Título: GOVERNO QUER RESTRINGIR ENTRADA DE 46 PRODUTOS
Autor: Eliane Oliveira
Fonte: O Globo, 13/08/2005, Economia, p. 36

BC pode exigir pagamento à vista na importação de brinquedos, arroz e vinho, o que afetaria China e Argentina

BRASÍLIA. O governo está a um passo de tomar uma medida extrema para proteger alguns setores brasileiros das importações de países de dentro e fora do Mercosul. Está em análise pelo Banco Central (BC) uma lista com 46 itens - entre os quais calçados, brinquedos, arroz, vinhos, tecidos, artigos de vestuário em geral, eletrodomésticos e eletroeletrônicos - que só poderão entrar no Brasil se os importadores pagarem à vista pelos produtos. Entre os mercados que deverão ser mais atingidos destacam-se China e Argentina.

Já está pronto o esboço de uma circular do BC, discutida quinta-feira na Câmara de Comércio Exterior (Camex). Embora o governo garanta que a medida não se trata de uma retaliação à Argentina, coincidentemente o principal parceiro do Mercosul adotou o mesmo procedimento, publicando uma lista de nada menos que 1.800 itens, com destaque para calçados, têxteis, eletrodomésticos, automóveis, papel, café e frutas tropicais. Todos esses produtos têm grande peso na pauta de exportações brasileiras para o vizinho.

Medida reduziria volume de dólares no mercado

Além da Argentina, o Uruguai será atingido se a medida for realmente efetivada. O país é um grande produtor de arroz, incluído na lista para atender aos rizicultores, que reclamam de queda na renda alegando que os preços despencaram devido à invasão do produto do Mercosul. A relação também contém misturas e pastas para preparação de produtos de padaria - alcançando indiretamente o trigo e a farinha de trigo - e vinhos. Os vinicultores brasileiros tentam fechar um acordo com os argentinos, alegando dumping. Mas até agora não houve entendimento.

A última vez que o Brasil adotou uma medida do gênero foi em 1997. Devido a protestos do então presidente argentino Carlos Menem, o governo brasileiro excluiu da exigência de pagamento à vista os sócios do Mercosul. Mas manteve a restrição para importações do bloco acima de US$40 mil.

Os argumentos favoráveis à medida são também semelhantes aos usados pelo presidente Néstor Kirchner no mês passado, quando divulgou a lista de 1.800 itens. Para técnicos do governo brasileiro, ao pagarem pelos produtos à vista, os importadores vão retirar dólares do mercado interno e ajudarão a evitar que a moeda americana continue se desvalorizando de forma substancial.

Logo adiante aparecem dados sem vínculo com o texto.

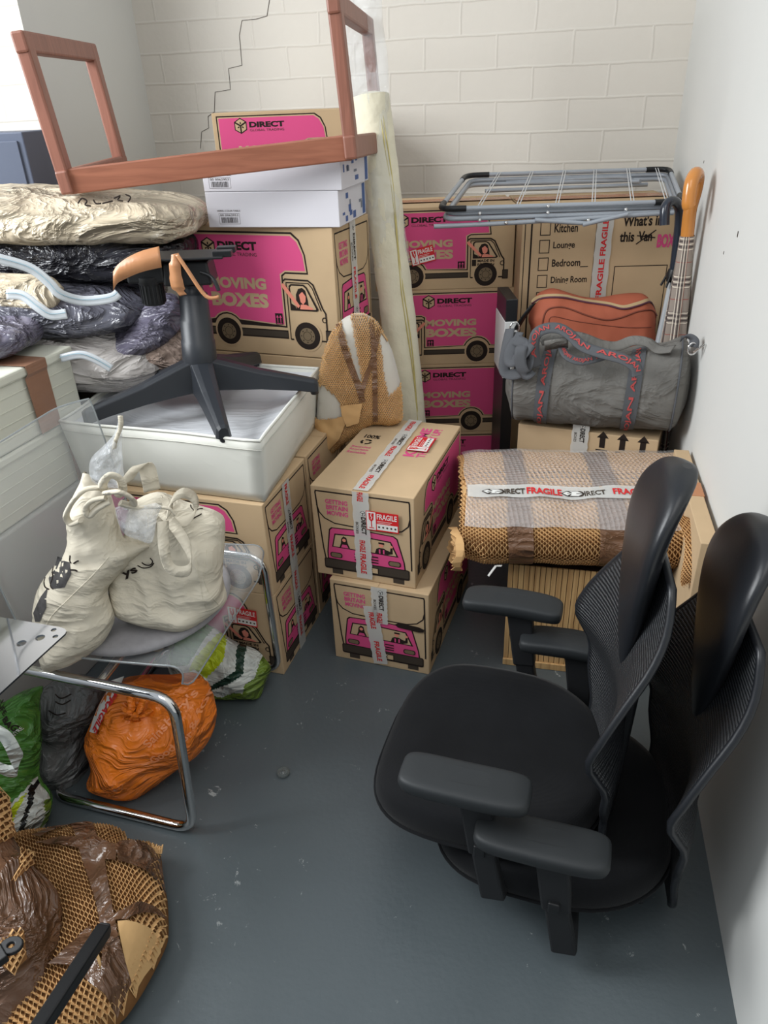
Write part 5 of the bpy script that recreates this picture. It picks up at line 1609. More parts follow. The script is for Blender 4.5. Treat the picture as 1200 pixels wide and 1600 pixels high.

No caso da China - e outros países asiáticos, em escala menor - ao baixar a circular o governo estará atendendo a um conjunto de setores que há meses pedem providências para se protegerem dos importados. Isso porque da lista constam produtos de ponta nas vendas chinesas, como vidro, calçados, brinquedos, eletrodomésticos, eletroeletrônicos, fibras artificiais, filamentos sintéticos, tecidos de malha, lanternas, armações para óculos e até instrumentos musicais.

Outro passo do governo para proteger as indústrias nacionais das importações da China consiste na publicação de dois decretos permitindo a adoção de salvaguardas específicas para as compras de produtos chineses. Pelas regras atuais, o país só pode aplicar sobretaxas ou cotas, como salvaguardas, se for para todos os mercados, sem exceção. No entanto, quando a China se associou à Organização Mundial do Comércio (OMC), teve de aceitar dos demais membros do organismo a possibilidade de a medida ser aplicada.

Um dos decretos a ser publicado atinge somente o setor têxtil e de vestuário. O outro decreto afeta os demais produtos. Mas a salvaguarda só pode ser adotada se o segmento industrial brasileiro que estiver se sentindo prejudicado comprovar que sofreu danos decorrentes das importações - um procedimento que leva tempo.